══ Data section ══
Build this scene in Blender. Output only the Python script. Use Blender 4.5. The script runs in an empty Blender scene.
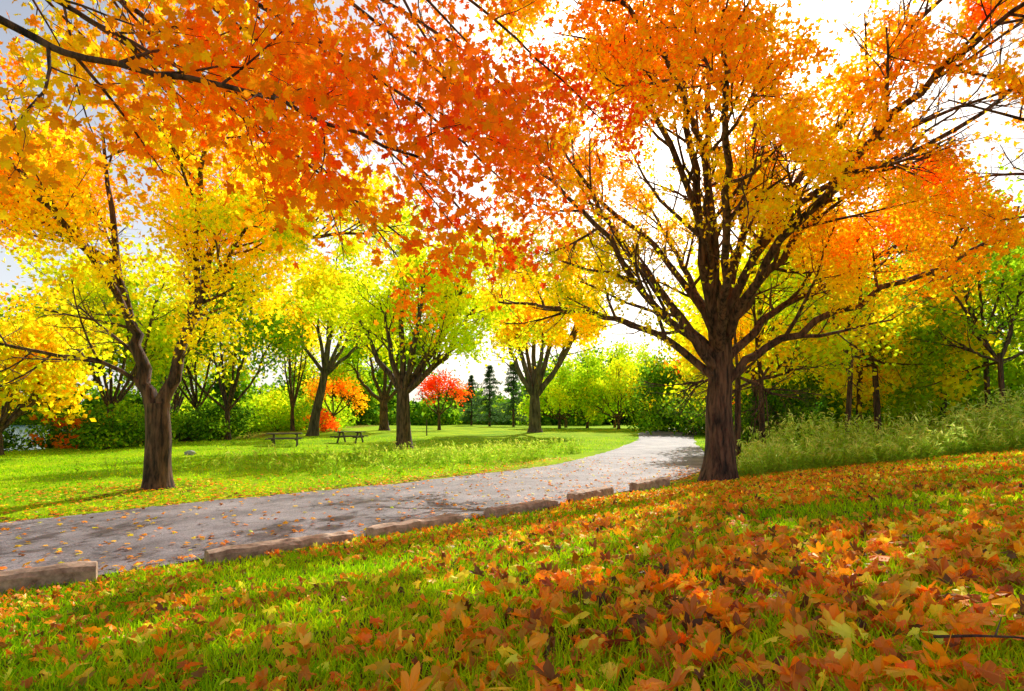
import bpy, math, random
import numpy as np
from mathutils import Vector
rng=np.random.default_rng(7); random.seed(7)
scene=bpy.context.scene
COL=scene.collection
EL_SUN,AZ_SUN=math.radians(36),math.radians(18.7)
SUN=np.array([math.sin(AZ_SUN)*math.cos(EL_SUN),math.cos(AZ_SUN)*math.cos(EL_SUN),math.sin(EL_SUN)])

# ---------------------------------------------------------------- helpers
def mk_mesh(name,V,F,cols=None,mat=None,smooth=False,parent=None,extra=None):
    V=np.asarray(V,dtype=np.float32); F=np.asarray(F,dtype=np.int32)
    me=bpy.data.meshes.new(name)
    me.vertices.add(len(V)); me.vertices.foreach_set('co',V.ravel())
    k=F.shape[1]
    me.loops.add(F.size); me.loops.foreach_set('vertex_index',F.ravel())
    me.polygons.add(len(F))
    me.polygons.foreach_set('loop_start',np.arange(0,F.size,k,dtype=np.int32))
    me.polygons.foreach_set('loop_total',np.full(len(F),k,dtype=np.int32))
    me.polygons.foreach_set('use_smooth',np.full(len(F),smooth,dtype=bool))
    me.update(calc_edges=True)
    if cols is not None:
        a=me.color_attributes.new('Col','FLOAT_COLOR','POINT')
        c=np.ones((len(V),4),dtype=np.float32); c[:,:3]=cols
        a.data.foreach_set('color',c.ravel())
    if extra is not None:
        for nm,arr in extra.items():
            a=me.attributes.new(nm,'FLOAT','POINT'); a.data.foreach_set('value',np.asarray(arr,dtype=np.float32))
    if mat: me.materials.append(mat)
    ob=bpy.data.objects.new(name,me); COL.objects.link(ob)
    if parent: ob.parent=parent
    return ob
def empty(name,loc=(0,0,0)):
    e=bpy.data.objects.new(name,None); COL.objects.link(e); e.empty_display_size=.3
    return e
def sstep(a,b,x):
    t=np.clip((np.asarray(x,dtype=float)-a)/(b-a),0,1); return t*t*(3-2*t)
def noise(P,f=1.0,s=0.0):
    x,y,z=P[:,0]*f+s,P[:,1]*f+s*1.7,P[:,2]*f+s*.6
    n=(np.sin(x*1.3+2.1*np.sin(y*.9+z*.5))+np.sin(y*1.7+1.7*np.sin(z*1.1+x*.6))+np.sin(z*1.5+1.9*np.sin(x*.8-y*.7))
       +.6*np.sin(x*3.1+y*2.3-z*1.2)+.6*np.sin(-x*2.2+y*3.7+z*2.9))
    return n/4.2
_u=np.cross(SUN,[0,0,1.]); _u/=np.linalg.norm(_u); _v=np.cross(SUN,_u)
def gaps(P,thr=-.02,f=1.2):
    """crown gaps the sunlight gets through: False where the crown is open"""
    a=P@_u; b=P@_v
    Q=np.column_stack([a,b*1.2,0*a+.01*P[:,1]])
    n=.6*noise(Q,f*.62,3)+.55*noise(Q,f*1.9,9)
    return (n>thr)|(rng.random(len(P))<.03)

# ---------------------------------------------------------------- terrain
def sdist(x,y): return (x+5)*.69-(y-5.5)*.72
def terr(x,y):
    x=np.asarray(x,dtype=float); y=np.asarray(y,dtype=float)
    s=np.maximum(sdist(x,y)-.1,0)
    z=1.5*(1-np.exp(-(s/7.2)**1.35))
    z=z+.7*sstep(25,75,y)
    z=z+.12*np.sin(x*.31+1)*np.sin(y*.23)*sstep(0,8,-(x-y*.12+3))
    sh=-27-.08*np.maximum(y-40,0)
    dip=sstep(0,7,sh-x)*sstep(18,30,y)
    z=z*(1-dip)-2.4*dip
    return z
EL=np.array([(-28.4,-11),(-18.4,-1),(-8.6,9.0),(-6.3,11.2),(-4.2,13),(-1.6,16),(1.35,20.2),(3.4,25),(5.6,31),(9.3,42),(13,56),(22,72),(40,84)],float)
ER=np.array([(-24.8,-14.6),(-14.8,-4.6),(-4.9,5.2),(-2.6,7.0),(-.9,8.8),(1.2,11.2),(3.9,14.6),(6.2,18.5),(8.9,26),(13.4,42),(18,54),(26,67),(42,78)],float)
def catmull(P,n):
    P=np.asarray(P,float); out=[]
    Q=np.vstack([2*P[0]-P[1],P,2*P[-1]-P[-2]])
    for i in range(1,len(Q)-2):
        for t in np.linspace(0,1,n,endpoint=False):
            p0,p1,p2,p3=Q[i-1],Q[i],Q[i+1],Q[i+2]
            out.append(.5*((2*p1)+(-p0+p2)*t+(2*p0-5*p1+4*p2-p3)*t*t+(-p0+3*p1-3*p2+p3)*t**3))
    out.append(P[-1]); return np.array(out)
rl=catmull(EL,14); rr=catmull(ER,14); rc=(rl+rr)/2; rw=np.linalg.norm(rl-rr,axis=1)/2
def road_d(x,y):
    """signed distance to road edge (negative on the road)"""
    x=np.asarray(x,float); y=np.asarray(y,float); out=np.full(x.shape,1e9)
    for c,w in zip(rc[::2],rw[::2]):
        out=np.minimum(out,np.hypot(x-c[0],y-c[1])-w)
    return out
def gz(x,y): return float(terr(np.array([x]),np.array([y]))[0])

# ---------------------------------------------------------------- materials
def newmat(name):
    m=bpy.data.materials.new(name); m.use_nodes=True; nt=m.node_tree; nt.nodes.clear()
    o=nt.nodes.new('ShaderNodeOutputMaterial'); return m,nt,o
def N(nt,t,**kw):
    n=nt.nodes.new(t)
    for k,v in kw.items():
        if k in n.inputs: n.inputs[k].default_value=v
        else: setattr(n,k,v)
    return n
def ramp(nt,stops):
    r=nt.nodes.new('ShaderNodeValToRGB'); e=r.color_ramp.elements
    e[0].position=stops[0][0]; e[0].color=(*stops[0][1],1)
    e[1].position=stops[-1][0]; e[1].color=(*stops[-1][1],1)
    for p,c in stops[1:-1]:
        x=e.new(p); x.color=(*c,1)
    return r
def leafmat(name,refl=.4,trans=.9,gloss=0,rough=.45):
    """thin leaf: diffuse plus translucent, boosted to glow brighter than the light it receives"""
    m,nt,o=newmat(name); L=nt.links
    a=N(nt,'ShaderNodeVertexColor'); a.layer_name='Col'
    sh=[]
    for typ,k in(('ShaderNodeBsdfDiffuse',refl),('ShaderNodeBsdfTranslucent',trans)):
        s=N(nt,typ); v=N(nt,'ShaderNodeVectorMath',operation='SCALE'); v.inputs['Scale'].default_value=k
        L.new(a.outputs['Color'],v.inputs[0]); L.new(v.outputs[0],s.inputs['Color']); sh.append(s)
    ad=N(nt,'ShaderNodeAddShader'); L.new(sh[0].outputs[0],ad.inputs[0]); L.new(sh[1].outputs[0],ad.inputs[1])  # summed, not mixed: gives foliage added brightness beyond the incoming light
    if gloss>0:
        g=N(nt,'ShaderNodeBsdfGlossy',Roughness=rough); g.inputs['Color'].default_value=(1,.9,.7,1)
        m2=N(nt,'ShaderNodeMixShader'); m2.inputs[0].default_value=gloss
        L.new(ad.outputs[0],m2.inputs[1]); L.new(g.outputs[0],m2.inputs[2]); L.new(m2.outputs[0],o.inputs[0])
    else: L.new(ad.outputs[0],o.inputs[0])
    return m
M_leaf=leafmat('leaf_material',.40,.95)
M_litter=leafmat('fallen_leaf_material',.85,.5,.04,.4)
M_grass=leafmat('grass_material',.6,.62)

def barkmat(name,c1,c2,sc=9):
    m,nt,o=newmat(name); L=nt.links
    tc=N(nt,'ShaderNodeTexCoord'); mp=N(nt,'ShaderNodeMapping'); mp.inputs['Scale'].default_value=(1,1,.16)
    L.new(tc.outputs['Object'],mp.inputs[0])
    n=N(nt,'ShaderNodeTexNoise',Scale=sc,Detail=6,Roughness=.65); L.new(mp.outputs[0],n.inputs['Vector'])
    n2=N(nt,'ShaderNodeTexNoise',Scale=1.3,Detail=3); L.new(tc.outputs['Object'],n2.inputs['Vector'])
    r=ramp(nt,[(.38,c1),(.62,c2)]); L.new(n.outputs[0],r.inputs[0])
    mm=N(nt,'ShaderNodeMixRGB',blend_type='MULTIPLY'); mm.inputs[0].default_value=.6
    r2=ramp(nt,[(.3,(.5,.5,.5)),(.7,(1.2,1.15,1.0))]); L.new(n2.outputs[0],r2.inputs[0])
    L.new(r.outputs[0],mm.inputs[1]); L.new(r2.outputs[0],mm.inputs[2])
    b=N(nt,'ShaderNodeBsdfPrincipled',Roughness=.9); L.new(mm.outputs[0],b.inputs['Base Color'])
    bp=N(nt,'ShaderNodeBump',Strength=1,Distance=.06); L.new(n.outputs[0],bp.inputs['Height']); L.new(bp.outputs[0],b.inputs['Normal'])
    L.new(b.outputs[0],o.inputs[0]); return m
M_bark=barkmat('bark_material',(.018,.011,.008),(.21,.115,.07),11)
M_bark2=barkmat('grey_bark_material',(.05,.035,.025),(.2,.15,.10),6)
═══
Scan the data above; copy every line where "scene" appears.

Build this scene in Blender. Output only the Python script. Use Blender 4.5. The script runs in an empty Blender scene.
scene=bpy.context.scene
COL=scene.collection